Writing to the Guardian, Steenbergen, who is also an adviser to the high school’s Fellowship of Christian Athletes group and includes a Bible quote in his email signature, said he removes his personal beliefs from the classroom. He compares how he handles the Bible class to how he handles speaking about different presidents as a history teacher.

“I am quite confident that I teach in a way that abides by constitutional principles,” he said. “I do not consider my classroom as a different venue to preach a certain message. And, I am not a fan of certain groups/people that want to make it so.”

Teaching a Bible class that conforms with the constitution “is doable, but not easy”, says Mark Chancey, a professor of religious studies at Dallas, Texas’s Southern Methodist University and an expert on public school Bible classes.

A lot of it comes down to training: a teacher may know the Bible, but if they have never studied it academically they could be prone to injecting their own biases and presenting parts as truth. Well-meaning teachers can also stumble upon curricula and course materials that were designed to evangelize.

“But there are definitely, unfortunately, some teachers who see [Bible classes] as a trojan horse to bring in their own ideology,” he said.

Concerns over the constitutionality of Bible classes can weigh heavily on teachers. At Anderson County High School in Lawrenceburg, Kentucky, the social studies teacher Corey Sayre pushed back against a scheduled Bible class he had volunteered to teach this year, eventually getting the school to replace it with a comparative religion class.

Sayre, a religious Catholic who goes to church every week, told the Guardian that while he believed he could teach the course within the confines of the constitution, it was something that would necessitate careful and constant attention. He also saw potential perils in teaching a non-devotional course.

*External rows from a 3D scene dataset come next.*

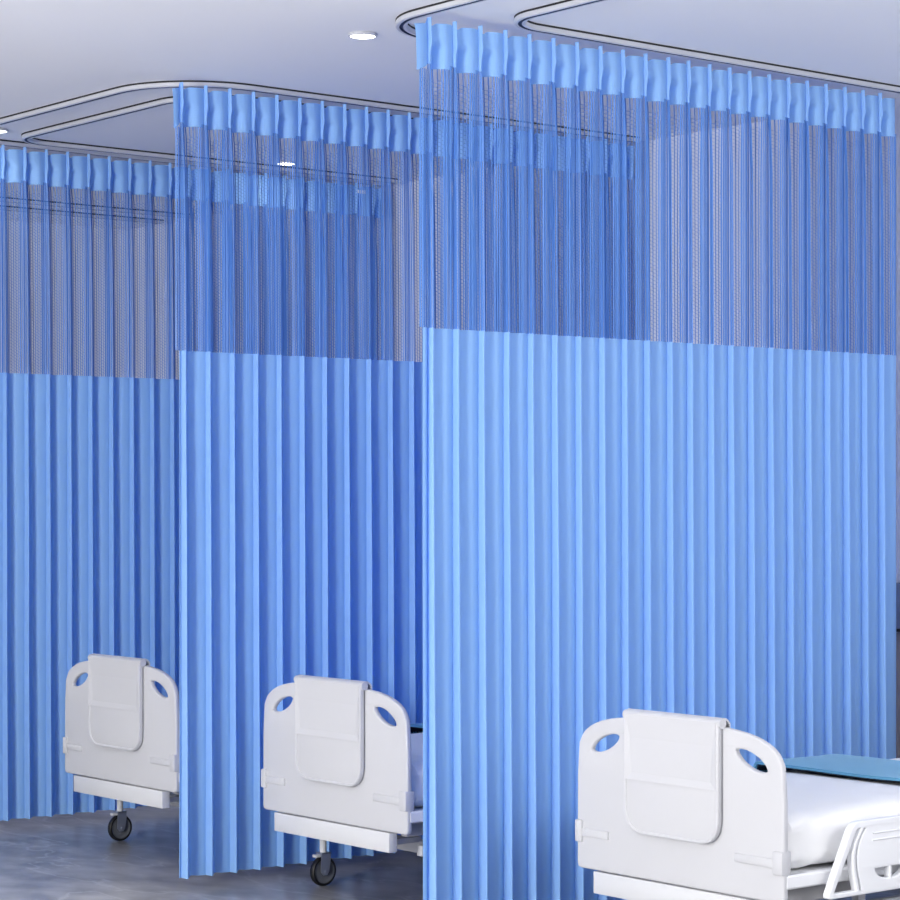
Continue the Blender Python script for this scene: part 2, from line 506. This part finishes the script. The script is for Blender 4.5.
def netting(x0, pitch, x_end, y0, amp, lead, parent, seed, dense):
    """woven net: flat strands joined by small cross threads, following the pleats"""
    bm = bmesh.new()
    zs = [Z_HB + .002 - (Z_HB - Z_NET + .002) * t for t in (0, .06, .14, .25, .4, .7, 1)]
    cols, n_p = curtain_columns(x0, pitch, x_end, lead)
    profs = [profile(z, amp) for z in zs]
    lines = []
    for z, pr in zip(zs, profs):
        L = [Vector(col_pos(c, z, x0, pitch, y0, amp, lead, pr)) for c in cols]
        L = [Vector((min(p.x, x_end), p.y)) for p in L]
        lines.append(L)
    ref = lines[4]
    cum = [0.0]
    for a, b in zip(ref, ref[1:]): cum.append(cum[-1] + (b - a).length)
    def at(zi, s):
        lo = 0; hi = len(cum) - 1
        while hi - lo > 1:
            mid = (lo + hi) // 2
            if cum[mid] <= s: lo = mid
            else: hi = mid
        d = cum[hi] - cum[lo]
        t = 0 if d < 1e-9 else (s - cum[lo]) / d
        return lines[zi][lo].lerp(lines[zi][hi], t)
    def at_z(z, s):
        for zi in range(len(zs) - 1):
            if z >= zs[zi + 1]:
                t = (zs[zi] - z) / (zs[zi] - zs[zi + 1])
                return at(zi, s).lerp(at(zi + 1, s), t)
        return at(len(zs) - 1, s)
    total = cum[-1]
    rnd = random.Random(seed)
    # strands sit close together where the net is gathered into the fold, wide apart on the open face
    strands = []
    for k in range(-1, len(pitch)):
        i0 = 5 + k * n_p if k >= 0 else 0
        i1 = min(5 + (k + 1) * n_p, len(cols) - 1)
        if k < 0:
            c0, c1 = 0.0, cum[5]; s_ = c0 + .002
            while s_ < c1 - .006: strands.append((s_, .0062, .020)); s_ += .0098
            continue
        fd0 = fin_depth(2.2);
        f0 = cum[i0]; f1 = cum[i0 + 7]; e = cum[i1]
        s_ = f0 + .0005
        while s_ < f1: strands.append((s_, .0058, 0)); s_ += .0085
        openw = (e - f1) * (1 - dense)
        m = max(3, round(openw / .0098))
        for q in range(m): strands.append((f1 + openw * (q + .25) / m, .0027, .012))
        s_ = f1 + openw
        while s_ < e - .004: strands.append((s_, .0066, .012 if s_ < e - fd0 else 0)); s_ += .0088
    strands = [q for q in strands if q[0] + q[1] < total]
    for j, (s, W, dz) in enumerate(strands):
        prev = None
        tw = rnd.uniform(-.0012, .0022)
        for zi, z in enumerate(zs):
            a = at(zi, s); b = at(zi, s + W)
            if zi == 0: z = z - dz
            cur = (bm.verts.new((a.x, a.y, z)), bm.verts.new(((a.x + b.x) / 2, (a.y + b.y) / 2 - .0012 - tw, z)), bm.verts.new((b.x, b.y + tw, z)))
            if prev:
                bm.faces.new((prev[0], prev[1], cur[1], cur[0])); bm.faces.new((prev[1], prev[2], cur[2], cur[1]))
            prev = cur
        if j + 1 < len(strands):
            s1 = s + W; s2 = strands[j + 1][0]
            if s2 - s1 < .003: continue
            zc = Z_HB - .045 - .006 * (j % 2)
            while zc > Z_NET + .004:
                a = at_z(zc, s1); b = at_z(zc, s2)
                bm.faces.new([bm.verts.new(q) for q in ((a.x, a.y, zc), (b.x, b.y, zc - .0030), (b.x, b.y, zc - .0044), (a.x, a.y, zc - .0014))])
                zc -= .0125
    me = bpy.data.meshes.new('netting')
    bm.to_mesh(me); bm.free()
    return link_mesh('netting', me, M_net, parent)

def curtain(label, pitch, x_end, y0, seed, lead, dense, body_lead, amp=1.0):
    x0 = pitch[0]
    t = empty('hospital_curtain', (x0, y0, 0))
    tag(t, label, 'curtain', 'pleated blue cubicle curtains')
    off = Matrix.Translation((-x0, -y0, 0))
    hz = [Z_TOP - (Z_TOP - Z_HB) * k / 12 for k in range(13)]
    a = sheet('header_band', hz, x0, pitch, x_end - .012, y0, amp, lead, t, M_cloth, header=True, seed=seed)
    b = netting(x0, pitch, x_end, y0, amp, lead * .92, t, seed, dense)
    bz = [Z_NET - (Z_NET - Z_BOT) * k / 16 for k in range(17)]
    c = sheet('drape', bz, x0, pitch, x_end, y0, amp, body_lead, t, M_cloth, wobble=.003, seed=seed)
    for o in (a, b, c): o.data.transform(off)
    return t
curtain('nearest blue pleated curtain, large on the right behind the closest bed', 
        [4.3819, 4.4817, 4.5841, 4.686, 4.7855, 4.8868, 4.9881, 5.0903, 5.1903, 5.292, 5.3973, 5.4912, 5.591, 5.6875, 5.7855, 5.8835, 5.9801, 6.0766, 6.1745, 6.2745, 6.3717, 6.4649], 6.563, 5.493, 1, .046, .58, .027)
curtain('middle blue pleated curtain hanging behind the second bed', 
        [4.3920 + .1019 * k for k in range(22)], 6.600, 6.902, 2, .030, .46, .009, 1.1)
far_curtain = curtain('leftmost blue pleated curtain, farthest back behind the third bed', 
        [4.3980 + .1015 * k for k in range(22)], 6.587, 8.596, 3, .034, .32, .012, 1.1)

bm = bmesh.new(); add_box(bm, 6.413 - 4.4005, 6.465 - 4.4005, -.040, -.038, 2.784, 2.800)  # small white patch in front of the far header
o = obj('white_mark', bm, M_sheet, far_curtain); tag(o, 'small white mark')

# ---------------------------------------------------------------- beds
XF = 4.60
def ellipse(cu, cv, a, b, ang, n=28):
    # lens-like: sharper ends
    out = []
    for k in range(n):
        t = 2 * math.pi * k / n
        x = a * math.cos(t); y = b * math.copysign(abs(math.sin(t)) ** 1.25, math.sin(t))
        out.append((cu + x * math.cos(ang) - y * math.sin(ang), cv + x * math.sin(ang) + y * math.cos(ang)))
    return out

def end_board(parent, name, x, facing, tall=0.0):
    half = [(0, .748), (.10, .747), (.206, .742), (.29, .730), (.345, .712), (.382, .688), (.403, .655)]
    right = [Vector((a, b + tall)) for a, b in catmull([Vector((0, a, b)) for a, b in half], 5) and [(v.y, v.z) for v in catmull([Vector((0, a, b)) for a, b in half], 5)]]
    low = [(.410, .56 + tall), (.411, .30)]
    cor = [(.407, .289), (.396, .285)]
    pts = [(p.x, p.y) for p in right] + low + cor
    outline = pts + [(-a, b) for a, b in reversed(pts[1:])]
    loops = [outline]
    for s in (-1, 1):
        loops.append(ellipse(s * .291, .661 + tall, .063, .0200, -s * R(22)))
    me = plate_mesh(name, loops, .020, .006, lambda u, v, t: (x + t, u, v))
    return link_mesh(name, me, M_plastic, parent)

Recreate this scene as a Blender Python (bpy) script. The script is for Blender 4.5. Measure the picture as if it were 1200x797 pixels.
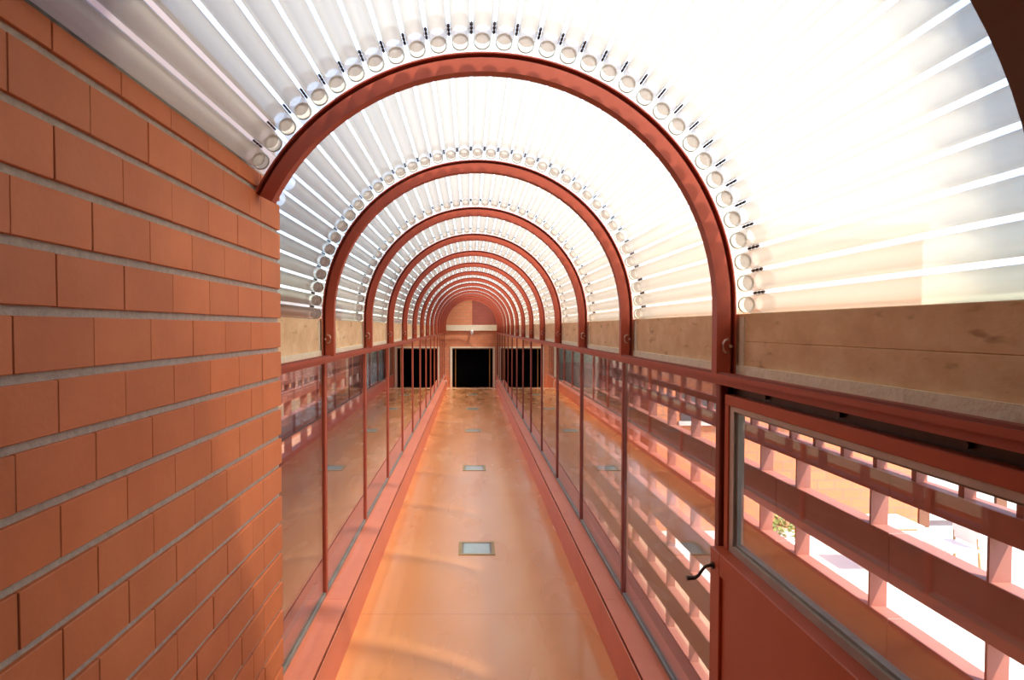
import bpy, math, random
from mathutils import Vector
R = math.radians
PI = math.pi
rng = random.Random(7)
sc = bpy.context.scene
for o in list(bpy.data.objects):
    bpy.data.objects.remove(o)
COL = sc.collection

# ------------------------------------------------------------------ camera
EYE = 1.5
PITCH = R(1.5)
F = 700.0
cd = bpy.data.cameras.new('camera'); cam = bpy.data.objects.new('camera', cd); COL.objects.link(cam)
cam.location = (0, 0, EYE)
cam.rotation_euler = (PI / 2 - PITCH, 0, 0)
cd.sensor_width = 36.0; cd.sensor_fit = 'HORIZONTAL'
cd.lens = F / 1200 * 36
cd.shift_x = 49 / 1200
cd.shift_y = (384 - (398.5 - F * math.tan(PITCH))) / 1200
cd.clip_start = 0.02; cd.clip_end = 500
sc.camera = cam

# ------------------------------------------------------------------ sky, sun, exposure
SUN = Vector((0.38, -0.40, 0.83)).normalized()
w = bpy.data.worlds.new('sky_world'); sc.world = w; w.use_nodes = True
wn = w.node_tree; wn.nodes.clear()
sky = wn.nodes.new('ShaderNodeTexSky'); sky.sky_type = 'NISHITA'
sky.sun_disc = False
sky.sun_elevation = math.asin(SUN.z)
sky.sun_rotation = math.atan2(SUN.x, SUN.y)
sky.air_density = 1.0; sky.dust_density = 0.7; sky.ozone_density = 1.0
bg = wn.nodes.new('ShaderNodeBackground'); bg.inputs['Strength'].default_value = 0.40
wo = wn.nodes.new('ShaderNodeOutputWorld')
wn.links.new(sky.outputs[0], bg.inputs[0]); wn.links.new(bg.outputs[0], wo.inputs[0])
sd = bpy.data.lights.new('sun', 'SUN'); sd.energy = 7.2; sd.angle = R(2.5); sd.color = (1.0, 0.91, 0.78)
so = bpy.data.objects.new('sun', sd); COL.objects.link(so); so.location = (4, -4, 9)
so.rotation_euler = SUN.to_track_quat('Z', 'Y').to_euler()
sc.view_settings.view_transform = 'Standard'
sc.view_settings.look = 'None'
sc.view_settings.gamma = 1.0
sc.view_settings.exposure = 1.0
sc.view_settings.use_curve_mapping = False
cy = sc.cycles
cy.use_denoising = True
cy.max_bounces = 14; cy.diffuse_bounces = 6; cy.glossy_bounces = 6; cy.transmission_bounces = 10
cy.transparent_max_bounces = 24
cy.caustics_reflective = False; cy.caustics_refractive = False
cy.sample_clamp_indirect = 6.0

# ------------------------------------------------------------------ materials
def lin(c):
    return tuple(((v / 255) / 12.92 if v / 255 <= 0.04045 else ((v / 255 + 0.055) / 1.055) ** 2.4) for v in c)

def newmat(name):
    m = bpy.data.materials.new(name); m.use_nodes = True
    nt = m.node_tree; nt.nodes.clear()
    out = nt.nodes.new('ShaderNodeOutputMaterial')
    return m, nt, out

def N(nt, t, **kw):
    n = nt.nodes.new(t)
    for k, v in kw.items():
        if k in n.inputs: n.inputs[k].default_value = v
        else: setattr(n, k, v)
    return n

def coords(nt, scale=1.0, vec=None, kind='Object'):
    tc = N(nt, 'ShaderNodeTexCoord'); mp = N(nt, 'ShaderNodeMapping')
    mp.inputs['Scale'].default_value = vec or (scale,) * 3
    if kind == 'World':
        g = N(nt, 'ShaderNodeNewGeometry'); nt.links.new(g.outputs['Position'], mp.inputs[0])
    else:
        nt.links.new(tc.outputs[kind], mp.inputs[0])
    return mp.outputs[0]

def ramp(nt, fac, stops):
    r = N(nt, 'ShaderNodeValToRGB'); e = r.color_ramp.elements
    while len(e) < len(stops): e.new(0.5)
    for el, (p, c) in zip(e, stops):
        el.position = p; el.color = tuple(c[:3]) + (1,)
    nt.links.new(fac, r.inputs[0])
    return r.outputs[0]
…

“I knew that teaching this within the confines of the first amendment was going to necessitate a critical examination that most parents would not love,” he said. “I knew that I was going to get killed from both sides.”

Schools push back

When the Republican state representative Brandon Reed introduced legislation requiring “In God We Trust” be posted in Kentucky public schools last year, he made it clear that it was about getting God back in school.

“In a time of rampant drug use, increased school violence, and mounting cases of suicide among our youth, we need God in our schools now more than ever,” he said.

One year later and the words “In God We Trust” are now emblazoned in large, imposing letters over doorways and embossed on plaques in school lobbies.

But in some school districts, there are signs of resistance.

In Fayette county, Kentucky’s second-largest school district, administrators decided to comply with the law by displaying enlarged $1 bills, which include the national motto.

At Jefferson county public schools, the state’s largest district with 169 schools in the Louisville area, administrators complied with the law by hanging up small posters offering more of a history lesson than a proclamation.

“The phrase ‘In God We Trust’ first appeared on US coins in 1864, largely because of increased religious sentiment during the civil war,” small text reads on posters featuring the American flag and Statue of Liberty in the background. “The phrase later became the national motto and, in 1957, made it onto printed US bills.”

Meanwhile, the superintendent of LaRue County public schools – Reed’s county and the birthplace of Abraham Lincoln – told the Guardian that its schools were hanging images of oversized pennies, which feature the words “In God We Trust” above Honest Abe’s head.